On Deck

Where will the next generation of your company come from?

6 MIN READ

Warner’s company is unusual. Because it specializes in green building, it is apt to attract a unique type of employee. But mainstream custom building companies also have become refuges for workers fleeing the white-collar world. In staffing his Glendale, Wis., design/build firm, Alan Freysinger usually hires designers with straight architecture resumes. His carpenters, though, are arriving via more circuitous paths. “One of our best carpenters is a guy who has a chemistry degree,” Freysinger says. Another came with a business background. “There are not a lot of young guys going into carpentry,” he explains, “and it takes six or seven years to get good at it, to be able to do all the things you need to do.” The result is fewer carpenters moving through the traditional pipeline than are needed to replace workers who age out of the business. That puts a squeeze on custom builders, who are looking for the cream of the crop, but it creates opportunities too. “It’s a supply-and-demand cycle,” Freysinger says. “The upside of the labor shortage is that wages have been driven up, so that people with an education can come in and make a living.”
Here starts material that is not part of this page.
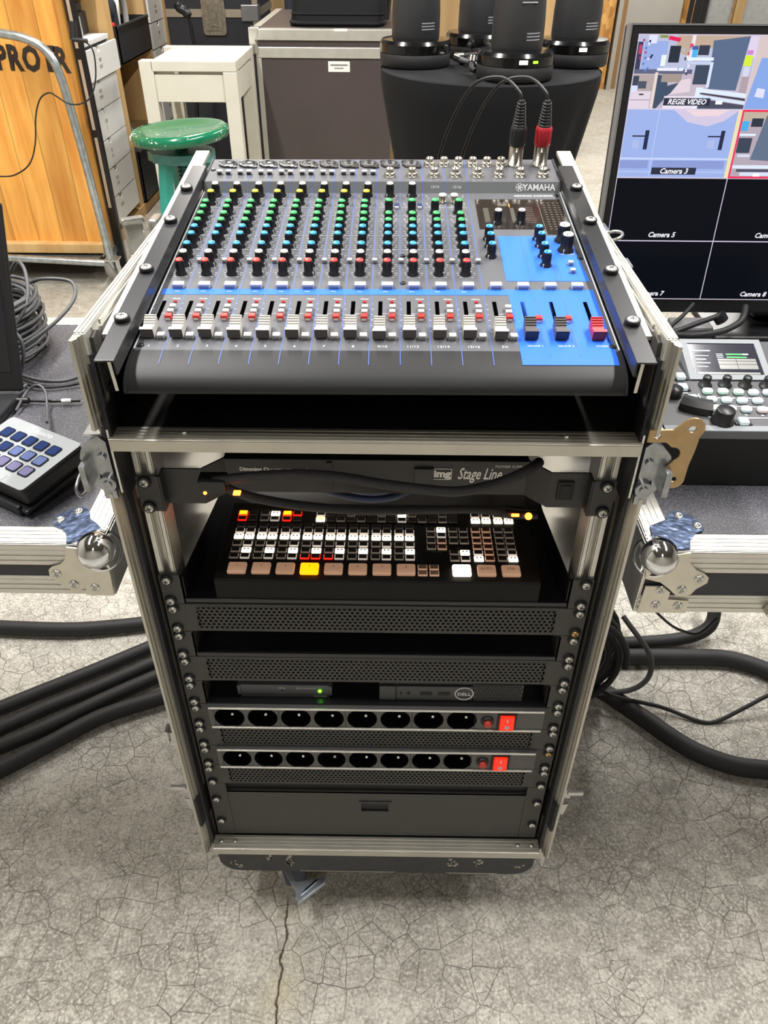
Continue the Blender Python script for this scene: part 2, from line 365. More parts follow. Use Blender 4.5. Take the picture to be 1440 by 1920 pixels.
def floor_mat():
    m = bpy.data.materials.new('cracked_concrete'); m.use_nodes = True; nt = m.node_tree; N = nt.nodes.new; L = nt.links.new
    b = nt.nodes['Principled BSDF']
    def math_(op, a, c=None):
        n = N('ShaderNodeMath'); n.operation = op
        for i, v in enumerate((a, c)):
            if v is None: continue
            if isinstance(v, (int, float)): n.inputs[i].default_value = v
            else: L(v, n.inputs[i])
        return n.outputs[0]
    def rng(v, a, c, d, e):
        n = N('ShaderNodeMapRange'); n.inputs['From Min'].default_value = a; n.inputs['From Max'].default_value = c; n.inputs['To Min'].default_value = d; n.inputs['To Max'].default_value = e; L(v, n.inputs['Value']); return n.outputs[0]
    def noise(scale, det=4, vec=None, dist=0):
        n = N('ShaderNodeTexNoise'); n.inputs['Scale'].default_value = scale; n.inputs['Detail'].default_value = det; n.inputs['Distortion'].default_value = dist; L(vec or tc.outputs['Object'], n.inputs['Vector']); return n
    def mix(f, a, c, mode='MIX'):
        n = N('ShaderNodeMix'); n.data_type = 'RGBA'; n.blend_type = mode
        for k, v in (('Factor', f), ('A', a), ('B', c)):
            if isinstance(v, (int, float)): n.inputs[k].default_value = v
            elif isinstance(v, tuple): n.inputs[k].default_value = v
            else: L(v, n.inputs[k])
        return n.outputs['Result']
    tc = N('ShaderNodeTexCoord'); sep = N('ShaderNodeSeparateXYZ'); L(tc.outputs['Object'], sep.inputs[0])
    wob = noise(16, 5); wv = N('ShaderNodeVectorMath'); wv.operation = 'SCALE'; wv.inputs['Scale'].default_value = .011; L(wob.outputs['Color'], wv.inputs[0])
    av = N('ShaderNodeVectorMath'); av.operation = 'ADD'; L(tc.outputs['Object'], av.inputs[0]); L(wv.outputs[0], av.inputs[1])
    def crack(scale, w):
        v = N('ShaderNodeTexVoronoi'); v.feature = 'DISTANCE_TO_EDGE'; v.inputs['Scale'].default_value = scale; v.voronoi_dimensions = '2D'; L(av.outputs[0], v.inputs['Vector']); return rng(v.outputs['Distance'], 0, w, 1, 0), v.outputs['Distance']
    c1, d1 = crack(24, .027); c2, d2 = crack(45, .030); c3, d3 = crack(71, .030)
    gate = rng(noise(7.5, 5).outputs['Fac'], .36, .62, .12, .95)
    gate2 = rng(noise(9.1, 4).outputs['Fac'], .46, .62, 0, .85)
    near = rng(sep.outputs[1], 1.0, 1.9, 1, .12)
    cr_ = math_('MULTIPLY', math_('MAXIMUM', math_('MAXIMUM', math_('MULTIPLY', c1, gate), math_('MULTIPLY', c2, gate2)), math_('MULTIPLY', c3, math_('MULTIPLY', gate, rng(noise(6.3, 4).outputs['Fac'], .48, .62, 0, .6)))), near)
    big = noise(1.6, 5, dist=.8).outputs['Fac']; mid = noise(11, 6).outputs['Fac']; fine = noise(210, 4).outputs['Fac']; gran = noise(46, 6).outputs['Fac']
    base = mix(rng(big, .35, .65, 0, 1), lin('#a19c93'), lin('#c2beb5'))
    base = mix(rng(mid, .35, .7, 0, .5), base, lin('#8d8980'))
    base = mix(rng(gran, .5, .68, 0, .6), base, lin('#d3cfc5'))
    base = mix(rng(gran, .46, .32, 0, .5), base, lin('#87827a'))
    base = mix(rng(fine, .52, .68, 0, .6), base, lin('#e4e1d9'))
    base = mix(rng(fine, .46, .32, 0, .55), base, lin('#6e6a62'))
    base = mix(math_('MULTIPLY', cr_, .95), base, lin('#56504a'))
    base = mix(math_('MULTIPLY', rng(sep.outputs[1], 1.2, 2.4, 0, .55), rng(mid, .3, .65, 1, .5)), base, lin('#7f7866'))
    # the joint between two pours, straight towards the viewer, with its broken edges
    jx = math_('ADD', sep.outputs[0], math_('MULTIPLY', math_('SUBTRACT', noise(22, 8).outputs['Fac'], .5), .034))
    dj = math_('ABSOLUTE', math_('ADD', jx, .150))
    front = rng(sep.outputs[1], .02, -.02, 0, 1)
    jl = math_('MULTIPLY', rng(dj, .0004, .0026, 1, 0), front)
    patch = math_('MULTIPLY', math_('MULTIPLY', rng(dj, .0, .05, 1, 0), front), rng(mid, .4, .6, 0, .55))
    base = mix(patch, base, lin('#c4b898')); base = mix(jl, base, lin('#3a332a'))
    L(base, b.inputs['Base Color'])
    L(rng(mid, .3, .7, .42, .68), b.inputs['Roughness']); b.inputs['Specular IOR Level'].default_value = .35
    hgt = math_('SUBTRACT', math_('ADD', math_('MULTIPLY', math_('ADD', fine, gran), .22), math_('MULTIPLY', rng(d1, 0, .25, 0, 1), .25)), math_('ADD', math_('MULTIPLY', cr_, .7), jl))
    bp = N('ShaderNodeBump'); bp.inputs['Strength'].default_value = .5; bp.inputs['Distance'].default_value = .004; L(hgt, bp.inputs['Height']); L(bp.outputs['Normal'], b.inputs['Normal'])
    return m
FLOORM = floor_mat()
# ---------------------------------------------------------------- flight case with the rack
XO, XI, XI2, YF, YB = .262, .2475, .2515, -.024, .572
ZB, ZL, ZU, ZT = -.688, -.006, .066, .157
SPACER = mat('spacer_grey', '#3c3834', .8, noise=.35, nscale=260, bump=.4, bscale=300)
case = thing('flight_case_rack', 'tall aluminium-edged flight case on castors holding the mixing desk and rack units', 'flight case', (0, .27, FL))
def ribs(mb, x, sgn, y0, y1, z0, z1, n=4, along='z'):
    st = (y1 - y0) / n if along == 'z' else (z1 - z0) / n
    for k in range(n):
        if along == 'z': mb.box(x, x - sgn * .0012, y0 + st * (k + .18), y0 + st * (k + .82), z0, z1)
        else: mb.box(x, x - sgn * .0012, y0, y1, z0 + st * (k + .18), z0 + st * (k + .82))
def upright(b, s, xi, z0, z1):
    # extruded corner: narrow front lip, then a ribbed face slanting back to the inside
    P = [(XO, .008), (XO, YF), (XO - .0035, YF - .0008), (XO - .0045, YF + .0015)]
    n = 5; x0, y0, x1, y1 = XO - .0045, YF + .0015, xi, .008
    for k in range(n):
        for f, o in ((.15, 0), (.2, .0011), (.75, .0011), (.8, 0)):
            t = (k + f) / n; P.append((x0 + (x1 - x0) * t - o * .8, y0 + (y1 - y0) * t - o * .5))
    P.append((x1, y1)); P = [(s * x, y) for x, y in P]
    if s > 0: P = P[::-1]
    b.prism(P, z0, z1)
for s in (-1, 1):
    b = MB(); b.box(s * .2487, s * .2555, -.012, YB - .01, ZB + .01, .04, 0); b.box(s * .2480, s * .2487, .034, YB - .03, ZB + .012, .04, 1); b.box(s * .2490, s * .2555, -.012, YB - .01, .04, ZT - .02, 0); b.build('side_board', [BLKLAM, mat('inner_alu_laminate', '#cbc9c3', .2, .8)], case)
    # lower upright of the aluminium frame
    b = MB(); upright(b, s, XI, ZB, ZL); b.build('corner_profile', ALU, case)
    # upper upright and the rim along the top
    b = MB(); upright(b, s, XI2, ZU, ZT - .001); b.build('corner_profile', ALU, case)
    b = MB(); b.box(s * XI2, s * XO, YF + .012, YB - .03, ZT - .03, ZT, bev=.0012)
    for k in range(3): b.box(s * (XI2 + .001 + k * .0034), s * (XI2 + .0030 + k * .0034), YF + .013, YB - .031, ZT, ZT + .0012)
    ribs(b, s * XI2, s, YF + .05, YB - .032, ZT - .028, ZT - .002, 4, 'y'); b.build('top_profile', ALU_W, case)
    b = MB(); b.box(s * XI, s * XO, .0085, YB - .02, ZL - .03, ZL); b.box(s * (XI + .005), s * XO, .0085, YB - .02, ZU, ZU + .03); b.build('parting_profile', ALU, case)
    b = MB(); b.box(s * (XI + .0005), s * (XI + .0025), YF + .002, YB - .05, ZL, ZU); b.build('parting_tongue', ZINC, case)
    b = MB(); b.box(s * (XI - .0012), s * (XI + .0004), YF + .004, .30, ZL - .012, ZU + .02); b.build('side_lining', DEEP, case)
    b = MB(); b.prism([(-.006, .070), (.50, .10), (.50, .139), (.030, .139), (.008, .152), (-.004, .150), (-.006, .122)], 0, .0034, M=T(s * .2495 - .0017, 0, 0) @ Matrix(((0, 0, 1, 0), (1, 0, 0, 0), (0, 1, 0, 0), (0, 0, 0, 1)))); b.build('spacer_strip', SPACER, case)
    # rear uprights and sill
    b = MB(); b.box(s * XI, s * XO, YB - .03, YB, ZB, ZT - .03, bev=.0012); b.build('rear_profile', ALU, case)
    # rack rails: two lips and a channel between them
    for y, nm in ((.0, 'rack_rail'), (.50, 'rack_rail')):
        d = 1 if y == 0 else -1
        b = MB()
        b.box(s * .2350, s * .2408, y + d * .0015, y + d * .004, -.671, .045); b.box(s * .2225, s * .2275, y + d * .0015, y + d * .004, -.671, .045)
        b.box(s * .2275, s * .2350, y + d * .010, y + d * .0125, -.671, .045); b.box(s * .2268, s * .2280, y + d * .0015, y + d * .0125, -.671, .045); b.box(s * .2345, s * .2357, y + d * .0015, y + d * .0125, -.671, .045)
        b.box(s * .2218, s * .2232, y + d * .0015, y + d * .034, -.671, .045); b.build(nm, ALU_W, case)
# front bar under the desk and its dark cover plate
b = MB(); b.box(-.2495, .2495, YF, .0, .044, .0565, bev=.001); b.box(-.2495, .2495, -.0025, -.0, .036, .044)
for k in range(4): b.box(-.249, .249, YF + .002 + k * .0055, YF + .0055 + k * .0055, .0565, .0577)
b.box(-.2475, .2475, YF - .0012, YF, .0445, .056); b.build('front_bar', ALU, case)
b = MB(); b.box(-.2468, .2468, .0, .52, .0545, .0565); b.box(-.2468, -.2455, -.0, .30, .0565, .10); b.box(.2455, .2468, -.0, .30, .0565, .10); b.build('cover_plate', mat('cover_black', '#08090b', .55, spec=.2), case)
b = MB(); b.box(-XI, XI, YF, .0, ZB, -.6735, bev=.001)
for k in range(4): b.box(-.247, .247, YF + .002 + k * .0055, YF + .0055 + k * .0055, -.6735, -.6725)
b.box(-.247, .247, YF - .0012, YF, ZB + .002, -.675); b.build('bottom_bar', ALU, case)
b = MB(); b.box(-XI, XI, YB - .03, YB, ZB, -.66); b.box(-XI, XI, YB - .03, YB, .04, ZT - .03); b.build('rear_bar', ALU, case)
b = MB(); b.box(-.25, .25, .0, YB - .02, ZB + .002, ZB + .012); b.build('floor_board', BLKLAM, case)
small_screw = MB(); small_screw.lathe([(.0032, 0), (.0032, .0008), (.002, .0018), (1e-5, .002)], 10, mi=0)
SSM = small_screw.mesh('rivet', ZINC)
for x in (-.215, -.236, .215, .236):
    rep('rivet', SSM, case, W[case].inverted() @ T(x, -.012, -.6725))
for x in (-.18, .18):
    rep('rivet', SSM, case, W[case].inverted() @ T(x, -.012, .0577))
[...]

But should people really have to reach a white-collar dead end before they consider the building trades? Freysinger participates in high school career-day programs, where he has noted a disturbing lack of interest in building and other hands-on careers. “There are a lot of kids who don’t see it as an option,” he says. “It’s not considered a sexy kind of work.” To many parents, the trades represent a lower rung on the ladder of success. The popular culture reserves status and glamour for white collar and professional work. The effect is to steer away from the trades most young people with college prospects, even those who might be happier wearing a tool belt. “There are a lot of people that get great satisfaction out of making something with their hands,” Freysinger says, and they need not take a vow of poverty to do it. “One of our best carpenters is a guy who went right out of high school and into carpentry. He likes what he does, and we pay him very well.” In fact, he probably makes as much as his buddies who went to college, and he has just as good a shot at someday owning his own business. “It has to get back to the mainstream that this is a great profession.”

“Unfortunately there are few middle class and upper middle class guys going into construction,” agrees Solana Beach, Calif., custom builder Terry Wardell. The good news is that when the right people find their way to custom building, whether as a first career or a do-over, the business still knows what to do with them. “Some guy has the talent that’s going to make him a great finish carpenter, though he’s never going to be a manager. Some guy’s got the spark, who’s going to be able to lead.” Things get sorted out; whatever their resumes say, people settle into roles in which they can contribute. “And they tend to love the lifestyle.” In Wardell’s market, the labor gap is increasingly filled by recent immigrants, he says, “And they fit those same roles.” It was like that when he started in the business as a kid more than 30 years ago, “And I have those same guys today.”